■ **Work instructions**: Copy every line that mentions the word "clip".

-- Begin Dataset section --

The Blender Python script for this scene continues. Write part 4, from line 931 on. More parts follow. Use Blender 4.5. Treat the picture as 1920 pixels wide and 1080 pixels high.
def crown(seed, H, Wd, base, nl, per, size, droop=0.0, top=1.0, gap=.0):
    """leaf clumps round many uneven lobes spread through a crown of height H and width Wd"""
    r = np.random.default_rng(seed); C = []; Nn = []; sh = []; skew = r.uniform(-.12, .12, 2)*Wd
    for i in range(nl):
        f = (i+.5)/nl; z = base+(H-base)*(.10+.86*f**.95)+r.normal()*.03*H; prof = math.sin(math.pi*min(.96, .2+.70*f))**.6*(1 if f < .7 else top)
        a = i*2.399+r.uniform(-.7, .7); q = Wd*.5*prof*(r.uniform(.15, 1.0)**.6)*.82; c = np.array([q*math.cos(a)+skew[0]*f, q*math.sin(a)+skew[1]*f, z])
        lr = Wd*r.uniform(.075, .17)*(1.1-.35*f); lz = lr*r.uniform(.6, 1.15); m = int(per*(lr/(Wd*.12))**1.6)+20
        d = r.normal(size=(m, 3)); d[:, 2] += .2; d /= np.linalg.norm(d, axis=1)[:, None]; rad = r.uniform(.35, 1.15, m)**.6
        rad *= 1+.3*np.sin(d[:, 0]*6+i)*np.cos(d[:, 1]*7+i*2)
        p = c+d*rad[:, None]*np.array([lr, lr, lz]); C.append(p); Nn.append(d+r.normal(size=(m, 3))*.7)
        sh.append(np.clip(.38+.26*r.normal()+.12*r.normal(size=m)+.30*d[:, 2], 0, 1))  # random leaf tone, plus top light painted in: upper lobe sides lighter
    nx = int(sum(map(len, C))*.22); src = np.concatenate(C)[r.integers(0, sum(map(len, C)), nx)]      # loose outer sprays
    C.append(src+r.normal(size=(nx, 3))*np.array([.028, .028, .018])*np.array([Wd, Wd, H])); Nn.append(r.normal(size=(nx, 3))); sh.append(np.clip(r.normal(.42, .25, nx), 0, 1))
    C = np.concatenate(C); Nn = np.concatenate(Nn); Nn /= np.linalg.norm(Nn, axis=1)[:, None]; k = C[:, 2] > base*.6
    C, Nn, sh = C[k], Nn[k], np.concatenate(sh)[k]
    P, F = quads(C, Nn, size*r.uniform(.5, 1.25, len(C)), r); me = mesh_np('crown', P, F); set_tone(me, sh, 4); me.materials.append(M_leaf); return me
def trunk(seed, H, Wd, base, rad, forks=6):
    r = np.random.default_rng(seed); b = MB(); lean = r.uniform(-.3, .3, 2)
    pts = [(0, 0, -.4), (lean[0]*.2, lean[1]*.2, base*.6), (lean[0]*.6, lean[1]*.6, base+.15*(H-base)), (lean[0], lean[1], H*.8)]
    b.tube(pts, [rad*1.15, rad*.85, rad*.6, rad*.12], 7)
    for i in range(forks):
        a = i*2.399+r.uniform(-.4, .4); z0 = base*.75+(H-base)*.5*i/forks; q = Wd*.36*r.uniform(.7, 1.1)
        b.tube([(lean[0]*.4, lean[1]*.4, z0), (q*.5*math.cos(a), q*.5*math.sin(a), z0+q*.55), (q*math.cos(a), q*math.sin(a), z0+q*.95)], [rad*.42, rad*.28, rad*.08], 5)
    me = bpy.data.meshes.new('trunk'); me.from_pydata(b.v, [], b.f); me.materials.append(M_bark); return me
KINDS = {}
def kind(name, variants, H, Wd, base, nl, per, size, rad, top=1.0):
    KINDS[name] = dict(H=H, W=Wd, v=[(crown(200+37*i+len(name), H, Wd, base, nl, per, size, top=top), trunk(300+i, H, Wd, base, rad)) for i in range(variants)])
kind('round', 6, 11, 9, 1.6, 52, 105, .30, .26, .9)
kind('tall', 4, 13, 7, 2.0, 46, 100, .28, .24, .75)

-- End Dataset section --

■ **Solution to this task**:
        sh.append(np.clip(.38+.26*r.normal()+.12*r.normal(size=m)+.30*d[:, 2], 0, 1))  # random leaf tone, plus top light painted in: upper lobe sides lighter
    C.append(src+r.normal(size=(nx, 3))*np.array([.028, .028, .018])*np.array([Wd, Wd, H])); Nn.append(r.normal(size=(nx, 3))); sh.append(np.clip(r.normal(.42, .25, nx), 0, 1))